Hoje faço 65 anos. Não tenho a menor ideia do que isso
significa, mas é uma idade difícil. Achei que os cinquenta fossem um marco, e
talvez tenham sido, mas não me senti assim, como estou me sentindo, meio à
deriva, meio em abismo. Ainda era bem menina naquele então pra rir do meio
século - em 2000 estava me aposentando da Universidade, tinha a fantasia de que
me estava libertando para enfim procurar o trabalho para o qual havia nascido,
sem as obrigações de frequentar reuniões chatíssimas, nem ter que estar em sala
de aula às sete da manhã. Não foi bem assim que os anos se mostraram. Eu tomei
um ser sob meus cuidados, e descobri que tomar conta de outrem é minha
especialidade - e meu tormento também. E pude entender por que não tive filhos
- não foi apenas porque tive que trabalhar muito, estudar muito, escrever
muito, produzir muito, viajar muito - há mulheres que fazem tanto quanto eu fiz
e mantêm uma família, mesmo com dificuldades. Eu não poderia, porque cuidar
para mim é um ato de abnegação quase total. Eu não apenas cuido, como me torno
- exupéryanamente - para sempre responsável pelo ser cuidado. Daí que minha
vida, que ia ser livre, leve e solta, fincou-se no chão das responsabilidades e
durante anos não vi as três cores do filme.
Depois, outros acontecimentos
vieram, outras voltas no caminho, e outros cuidados me foram exigidos: entrei
em outra Universidade, voltei às aulas e à rotina acachapante; minha saúde
sofreu um baque, me tratei, sofri e fiquei relativamente boa - sempre by myself.

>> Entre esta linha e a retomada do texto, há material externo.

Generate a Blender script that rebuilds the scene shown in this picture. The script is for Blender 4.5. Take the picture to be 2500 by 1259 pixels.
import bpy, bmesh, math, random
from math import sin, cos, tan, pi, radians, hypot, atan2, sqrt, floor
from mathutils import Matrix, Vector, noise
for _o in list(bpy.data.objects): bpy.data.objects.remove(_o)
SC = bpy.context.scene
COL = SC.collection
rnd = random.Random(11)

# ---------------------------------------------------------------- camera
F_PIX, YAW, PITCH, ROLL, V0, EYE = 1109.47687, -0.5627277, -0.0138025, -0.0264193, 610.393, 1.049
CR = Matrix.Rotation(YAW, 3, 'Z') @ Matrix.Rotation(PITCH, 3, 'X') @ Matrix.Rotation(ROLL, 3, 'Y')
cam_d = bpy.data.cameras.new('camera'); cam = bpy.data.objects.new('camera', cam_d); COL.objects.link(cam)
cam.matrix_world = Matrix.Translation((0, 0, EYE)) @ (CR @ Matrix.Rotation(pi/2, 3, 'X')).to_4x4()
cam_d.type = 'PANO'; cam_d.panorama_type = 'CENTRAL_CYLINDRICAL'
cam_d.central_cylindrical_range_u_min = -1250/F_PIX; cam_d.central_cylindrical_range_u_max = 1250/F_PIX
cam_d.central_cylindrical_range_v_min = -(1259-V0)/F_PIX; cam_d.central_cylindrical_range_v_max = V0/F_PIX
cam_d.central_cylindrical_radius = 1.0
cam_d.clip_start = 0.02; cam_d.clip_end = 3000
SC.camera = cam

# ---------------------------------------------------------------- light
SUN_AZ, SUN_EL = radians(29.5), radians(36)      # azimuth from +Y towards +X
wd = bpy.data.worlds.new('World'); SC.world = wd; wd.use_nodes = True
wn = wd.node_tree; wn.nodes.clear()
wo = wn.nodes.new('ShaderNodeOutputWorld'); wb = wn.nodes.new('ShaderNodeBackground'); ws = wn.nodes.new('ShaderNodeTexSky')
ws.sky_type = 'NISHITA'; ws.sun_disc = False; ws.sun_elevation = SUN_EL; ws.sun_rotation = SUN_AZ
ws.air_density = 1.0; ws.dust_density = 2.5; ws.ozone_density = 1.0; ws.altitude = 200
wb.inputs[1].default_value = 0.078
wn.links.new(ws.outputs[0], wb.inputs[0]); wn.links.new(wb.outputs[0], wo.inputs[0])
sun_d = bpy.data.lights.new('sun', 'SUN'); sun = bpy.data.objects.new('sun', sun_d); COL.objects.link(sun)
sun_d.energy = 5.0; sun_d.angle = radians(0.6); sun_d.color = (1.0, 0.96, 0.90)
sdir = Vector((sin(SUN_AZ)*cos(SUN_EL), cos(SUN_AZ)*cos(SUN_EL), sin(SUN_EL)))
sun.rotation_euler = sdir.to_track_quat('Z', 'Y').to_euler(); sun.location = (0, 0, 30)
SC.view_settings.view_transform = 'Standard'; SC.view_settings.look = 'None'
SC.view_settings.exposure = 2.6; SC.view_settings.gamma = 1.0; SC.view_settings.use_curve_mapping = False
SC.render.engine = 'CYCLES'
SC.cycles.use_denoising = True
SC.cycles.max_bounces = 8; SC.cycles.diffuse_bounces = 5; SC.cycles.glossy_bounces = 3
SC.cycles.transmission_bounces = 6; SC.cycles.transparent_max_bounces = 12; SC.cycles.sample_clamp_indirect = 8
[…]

O que eu não
sabia é que minha excessiva autossuficiência haveria de cobrar seu preço, e
cobrou sob forma de uma certa descompensação, que levaria alguns anos para se
resolver. Em seguida, ainda meio zonza, a mãe requer cuidados, sofre um AVC, e
a persona cuidadora entra em cena de novo. Desde 2010 venho exercendo o papel
com afinco, até que não deu mais e tive que - tive que - cair fora. Cheguei há
pouco mais de um mês nessa Vila Velha, que de velha não tem nada; nesse Espírito Santo, que eu acolho em seu
nome, e no meu.
Aos sessenta e cinco, recomeçar a busca, tentar cuidar de
mim com o mesmo zelo e afinco com que minhas asas sempre se abriram para
abrigar o que ou quem sob elas se recolhesse. Recolher as asas. Redefinir a
rota. Afinal, voar não é com os pássaros?